> [Given data]

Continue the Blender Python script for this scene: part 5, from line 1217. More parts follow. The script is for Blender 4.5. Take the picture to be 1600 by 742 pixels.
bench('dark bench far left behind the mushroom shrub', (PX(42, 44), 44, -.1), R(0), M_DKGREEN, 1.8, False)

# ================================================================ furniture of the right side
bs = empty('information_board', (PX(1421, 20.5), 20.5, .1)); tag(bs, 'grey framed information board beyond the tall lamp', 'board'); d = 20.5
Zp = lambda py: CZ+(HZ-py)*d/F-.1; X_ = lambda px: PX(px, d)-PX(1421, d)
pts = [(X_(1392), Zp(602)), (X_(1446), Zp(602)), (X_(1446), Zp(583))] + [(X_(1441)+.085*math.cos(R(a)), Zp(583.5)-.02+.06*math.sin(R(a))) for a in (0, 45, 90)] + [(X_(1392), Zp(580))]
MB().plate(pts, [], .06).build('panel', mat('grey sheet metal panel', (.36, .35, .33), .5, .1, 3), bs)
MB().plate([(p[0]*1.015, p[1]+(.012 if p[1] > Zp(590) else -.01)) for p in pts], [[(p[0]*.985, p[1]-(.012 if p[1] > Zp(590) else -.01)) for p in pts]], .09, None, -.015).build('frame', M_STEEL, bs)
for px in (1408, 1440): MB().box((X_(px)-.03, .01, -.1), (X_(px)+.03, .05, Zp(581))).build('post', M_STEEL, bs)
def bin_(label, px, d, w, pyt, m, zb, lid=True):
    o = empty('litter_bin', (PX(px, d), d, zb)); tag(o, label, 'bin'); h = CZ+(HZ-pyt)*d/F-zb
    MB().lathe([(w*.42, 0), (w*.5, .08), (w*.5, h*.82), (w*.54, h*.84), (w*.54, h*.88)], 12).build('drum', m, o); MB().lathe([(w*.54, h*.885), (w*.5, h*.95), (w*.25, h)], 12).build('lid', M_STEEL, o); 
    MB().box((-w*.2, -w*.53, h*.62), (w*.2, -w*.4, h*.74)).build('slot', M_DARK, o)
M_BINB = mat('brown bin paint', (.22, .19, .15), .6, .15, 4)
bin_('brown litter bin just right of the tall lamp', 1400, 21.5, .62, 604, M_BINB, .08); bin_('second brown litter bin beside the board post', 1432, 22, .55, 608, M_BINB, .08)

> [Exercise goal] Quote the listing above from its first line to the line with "bench('dark bench far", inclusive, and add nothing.

> [Solution below]
Continue the Blender Python script for this scene: part 5, from line 1217. More parts follow. The script is for Blender 4.5. Take the picture to be 1600 by 742 pixels.
bench('dark bench far left behind the mushroom shrub', (PX(42, 44), 44, -.1), R(0), M_DKGREEN, 1.8, False)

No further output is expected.